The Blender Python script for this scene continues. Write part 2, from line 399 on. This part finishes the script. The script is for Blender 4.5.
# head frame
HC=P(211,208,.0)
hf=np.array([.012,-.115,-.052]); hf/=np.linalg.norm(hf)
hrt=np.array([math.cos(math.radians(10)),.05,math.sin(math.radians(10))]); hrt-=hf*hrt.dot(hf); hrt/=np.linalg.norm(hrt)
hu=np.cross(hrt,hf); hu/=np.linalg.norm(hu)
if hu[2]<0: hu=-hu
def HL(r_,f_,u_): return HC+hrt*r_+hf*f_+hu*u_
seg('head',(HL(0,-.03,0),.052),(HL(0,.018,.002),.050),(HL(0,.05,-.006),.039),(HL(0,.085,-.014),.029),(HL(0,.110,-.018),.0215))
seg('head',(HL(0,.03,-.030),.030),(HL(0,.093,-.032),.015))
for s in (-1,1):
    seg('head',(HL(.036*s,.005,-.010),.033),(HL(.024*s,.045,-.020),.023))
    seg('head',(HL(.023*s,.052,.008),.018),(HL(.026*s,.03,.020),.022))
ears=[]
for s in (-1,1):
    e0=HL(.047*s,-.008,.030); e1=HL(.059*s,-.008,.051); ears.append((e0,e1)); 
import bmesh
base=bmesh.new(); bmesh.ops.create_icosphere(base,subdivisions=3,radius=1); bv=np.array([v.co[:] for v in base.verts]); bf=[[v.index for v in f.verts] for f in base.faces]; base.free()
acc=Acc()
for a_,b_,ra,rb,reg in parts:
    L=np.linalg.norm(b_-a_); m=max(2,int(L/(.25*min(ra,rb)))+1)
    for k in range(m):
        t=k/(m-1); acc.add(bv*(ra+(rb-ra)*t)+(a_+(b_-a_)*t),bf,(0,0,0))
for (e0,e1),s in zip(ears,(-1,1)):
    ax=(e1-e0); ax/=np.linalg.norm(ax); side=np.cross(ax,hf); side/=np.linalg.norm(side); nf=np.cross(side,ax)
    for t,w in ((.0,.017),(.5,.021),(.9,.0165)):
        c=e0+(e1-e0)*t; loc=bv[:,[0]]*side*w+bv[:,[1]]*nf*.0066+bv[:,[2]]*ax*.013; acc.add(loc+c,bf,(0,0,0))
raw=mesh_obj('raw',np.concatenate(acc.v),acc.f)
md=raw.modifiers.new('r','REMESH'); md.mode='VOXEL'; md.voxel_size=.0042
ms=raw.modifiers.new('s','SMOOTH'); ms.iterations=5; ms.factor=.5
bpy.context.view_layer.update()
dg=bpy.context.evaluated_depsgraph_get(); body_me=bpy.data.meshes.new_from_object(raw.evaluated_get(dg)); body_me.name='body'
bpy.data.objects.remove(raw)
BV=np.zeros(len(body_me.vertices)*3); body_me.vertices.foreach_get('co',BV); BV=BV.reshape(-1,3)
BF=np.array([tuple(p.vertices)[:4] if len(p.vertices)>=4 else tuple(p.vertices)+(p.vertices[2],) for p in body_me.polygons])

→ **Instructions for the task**
Copy out every line of the data above, exactly as given.

→ **Solved exercise**
The Blender Python script for this scene continues. Write part 2, from line 399 on. This part finishes the script. The script is for Blender 4.5.
# head frame
HC=P(211,208,.0)
hf=np.array([.012,-.115,-.052]); hf/=np.linalg.norm(hf)
hrt=np.array([math.cos(math.radians(10)),.05,math.sin(math.radians(10))]); hrt-=hf*hrt.dot(hf); hrt/=np.linalg.norm(hrt)
hu=np.cross(hrt,hf); hu/=np.linalg.norm(hu)
if hu[2]<0: hu=-hu
def HL(r_,f_,u_): return HC+hrt*r_+hf*f_+hu*u_
seg('head',(HL(0,-.03,0),.052),(HL(0,.018,.002),.050),(HL(0,.05,-.006),.039),(HL(0,.085,-.014),.029),(HL(0,.110,-.018),.0215))
seg('head',(HL(0,.03,-.030),.030),(HL(0,.093,-.032),.015))
for s in (-1,1):
    seg('head',(HL(.036*s,.005,-.010),.033),(HL(.024*s,.045,-.020),.023))
    seg('head',(HL(.023*s,.052,.008),.018),(HL(.026*s,.03,.020),.022))
ears=[]
for s in (-1,1):
    e0=HL(.047*s,-.008,.030); e1=HL(.059*s,-.008,.051); ears.append((e0,e1)); 
import bmesh
base=bmesh.new(); bmesh.ops.create_icosphere(base,subdivisions=3,radius=1); bv=np.array([v.co[:] for v in base.verts]); bf=[[v.index for v in f.verts] for f in base.faces]; base.free()
acc=Acc()
for a_,b_,ra,rb,reg in parts:
    L=np.linalg.norm(b_-a_); m=max(2,int(L/(.25*min(ra,rb)))+1)
    for k in range(m):
        t=k/(m-1); acc.add(bv*(ra+(rb-ra)*t)+(a_+(b_-a_)*t),bf,(0,0,0))
for (e0,e1),s in zip(ears,(-1,1)):
    ax=(e1-e0); ax/=np.linalg.norm(ax); side=np.cross(ax,hf); side/=np.linalg.norm(side); nf=np.cross(side,ax)
    for t,w in ((.0,.017),(.5,.021),(.9,.0165)):
        c=e0+(e1-e0)*t; loc=bv[:,[0]]*side*w+bv[:,[1]]*nf*.0066+bv[:,[2]]*ax*.013; acc.add(loc+c,bf,(0,0,0))
raw=mesh_obj('raw',np.concatenate(acc.v),acc.f)
md=raw.modifiers.new('r','REMESH'); md.mode='VOXEL'; md.voxel_size=.0042
ms=raw.modifiers.new('s','SMOOTH'); ms.iterations=5; ms.factor=.5
bpy.context.view_layer.update()
dg=bpy.context.evaluated_depsgraph_get(); body_me=bpy.data.meshes.new_from_object(raw.evaluated_get(dg)); body_me.name='body'
bpy.data.objects.remove(raw)
BV=np.zeros(len(body_me.vertices)*3); body_me.vertices.foreach_get('co',BV); BV=BV.reshape(-1,3)
BF=np.array([tuple(p.vertices)[:4] if len(p.vertices)>=4 else tuple(p.vertices)+(p.vertices[2],) for p in body_me.polygons])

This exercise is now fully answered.